‘Guaranteed and tax free returns’ may be the two magical words that can bring smile on your clients’ face. The appeal of such products increases even more in volatile markets such as the one we are currently experiencing.
Known as non-participating, non-linked, savings insurance plans, these products communicate the investment returns upfront. So long as the investor regularly pays his insurance premium, he enjoys an insurance cover plus an assured kitty. While guaranteed return plans are nothing new, historically, these plans received bad press as the investment returns were low (4.5%-5.5%). However, the recently launched HDFC Life Sanchay Plus offer higher returns of over 6% (in three of its plans).
With current 10 year g-sec yield in 6.80% range, does it make sense to recommend an assured return product? Let’s have a look at HDFC Life Sanchay Plus, the recently launched and popular guaranteed return endowment plan.
What is offered?
As a return generating insurance product, Sanchay Plus offers investors four guaranteed payout options at the time of maturity. The first one, guaranteed maturity is a lumpsum payout option. The second guaranteed income offers fixed income for a fixed term of 10 or 12 years. The third option offers fixed income for longer periods (25-30 years) + return of premium while the last option offers fixed income till 99 years + return of premium (however, minimum entry age for this option is 50 years).
The amount of payout depends upon various factors like the investor’s age, premium payment tenure, premium and term.
What can investors expect?
According to the brochure, a healthy 30 year old male paying annual premium of Rs. 1 lakh may enjoy the following maturity benefits
Plan Option |
Policy Term (years) |
Premium Paying Term (years) |
Maturity Benefit (Rs.) |
Effective return at maturity |
Guaranteed Maturity |
20 |
10 |
24 lakh |
5.72% |
Guaranteed Income |
13 |
12 |
Guaranteed Income of Rs. 2.25 lakh annually from 14th year to 25th year (payout period of 12 years) |
5.96% |
Long Term Income |
11 |
10 |
Guaranteed Income of Rs. 1 lakh annually from 12th year to 36th year (payout period of 25 years) + Rs. 10 lakh at the end of payout period (36th year) |
6.37% |
Life Long Income |
11 |
10 |
Guaranteed Income of Rs. 1 lakh annually from 12th year till age 99 years (39 years) + Rs. 10 lakh at the end of payout period. |
6.37% |
Should you recommend this product to your clients?
The positives:
Competitor check: Sanchay Plus offers higher returns compared to other guaranteed return products in life insurance space. This makes it an excellent choice for investors seeking a guaranteed return insurance plan.
Risk-return profile: On risk-return perspective, the product is comparable to 10-year g-sec. Currently, 10 year g-sec yields are hovering in the 6.80%-6.90% range.

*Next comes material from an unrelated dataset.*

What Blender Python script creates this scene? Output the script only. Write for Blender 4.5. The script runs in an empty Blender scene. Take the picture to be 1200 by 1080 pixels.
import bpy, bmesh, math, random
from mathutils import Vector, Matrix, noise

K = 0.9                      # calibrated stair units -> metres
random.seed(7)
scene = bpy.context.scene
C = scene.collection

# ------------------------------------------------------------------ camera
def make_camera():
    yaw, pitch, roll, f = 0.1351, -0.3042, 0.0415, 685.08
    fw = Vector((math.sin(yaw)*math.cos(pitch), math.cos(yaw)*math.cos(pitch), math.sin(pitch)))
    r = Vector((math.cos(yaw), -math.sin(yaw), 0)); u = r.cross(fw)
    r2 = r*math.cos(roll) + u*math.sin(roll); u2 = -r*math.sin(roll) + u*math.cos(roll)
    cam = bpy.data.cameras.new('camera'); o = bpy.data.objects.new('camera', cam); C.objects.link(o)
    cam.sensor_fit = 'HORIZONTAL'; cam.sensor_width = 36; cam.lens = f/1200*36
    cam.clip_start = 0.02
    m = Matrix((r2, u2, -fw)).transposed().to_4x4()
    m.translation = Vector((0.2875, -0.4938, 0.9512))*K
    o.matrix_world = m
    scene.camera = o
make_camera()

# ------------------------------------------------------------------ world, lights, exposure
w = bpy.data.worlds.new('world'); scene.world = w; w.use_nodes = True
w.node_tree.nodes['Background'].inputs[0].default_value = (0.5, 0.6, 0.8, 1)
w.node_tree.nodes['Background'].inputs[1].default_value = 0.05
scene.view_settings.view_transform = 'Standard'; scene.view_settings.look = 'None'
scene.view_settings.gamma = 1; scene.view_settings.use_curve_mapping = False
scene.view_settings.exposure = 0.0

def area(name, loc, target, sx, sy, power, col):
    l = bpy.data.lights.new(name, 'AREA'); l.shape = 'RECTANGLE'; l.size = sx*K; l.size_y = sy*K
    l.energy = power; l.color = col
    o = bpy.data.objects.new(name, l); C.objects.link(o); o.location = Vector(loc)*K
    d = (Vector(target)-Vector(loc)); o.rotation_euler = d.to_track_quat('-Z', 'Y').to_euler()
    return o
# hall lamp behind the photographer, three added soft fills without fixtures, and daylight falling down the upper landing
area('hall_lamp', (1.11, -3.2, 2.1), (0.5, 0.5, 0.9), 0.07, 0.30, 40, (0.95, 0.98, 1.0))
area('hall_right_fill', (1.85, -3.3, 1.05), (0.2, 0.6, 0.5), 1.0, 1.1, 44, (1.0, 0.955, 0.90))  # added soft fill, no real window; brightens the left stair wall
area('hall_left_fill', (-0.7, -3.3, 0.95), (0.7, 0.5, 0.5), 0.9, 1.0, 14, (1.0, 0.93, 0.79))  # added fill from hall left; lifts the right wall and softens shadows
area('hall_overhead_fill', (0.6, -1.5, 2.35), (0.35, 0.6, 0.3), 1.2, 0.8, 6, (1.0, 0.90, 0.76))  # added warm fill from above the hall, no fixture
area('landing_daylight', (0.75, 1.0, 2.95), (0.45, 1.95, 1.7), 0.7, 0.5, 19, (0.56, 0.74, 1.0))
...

In addition, as it is a guaranteed return product, the risk of non-payment is extremely minuscule.
Tax angle: As maturity proceeds of life insurance policy are tax-free, your clients can receive tax free income post maturity by investing in long term guaranteed return products, say experts.
The negatives:
GST: While returns are calculated based on premium paid, the policy holder also has to pay GST on his premium. If we account for GST, the return on his policy will be effectively lower.
Inflation: Currently, the inflation is benign (3-4%), however, if it shoots up to 5-6% as it was a few years back, the investors will not earn any real returns on his investments. Moreover, if interest rates increase (as they generally do in high inflation environment) then the investor loses any potential upside. Alternatively, experts recommend PPF or government schemes for conservative investors as these schemes revise interest rates periodically in line with g-sec yields. However, government schemes have investment limit or may attract tax on returns.
Returns are only guaranteed if investor stays the course: The policy benefits are reduced if the investor decides to surrender his policy or misses insurance premium payment. So, they are only suitable for investors who can make long term commitment.
Overall, the product is only suitable for conservative investors who can commit to premium payment over a long term and want safety of capital. In case your client is comfortable with a little higher risk then other market linked products may offer better returns over long –term.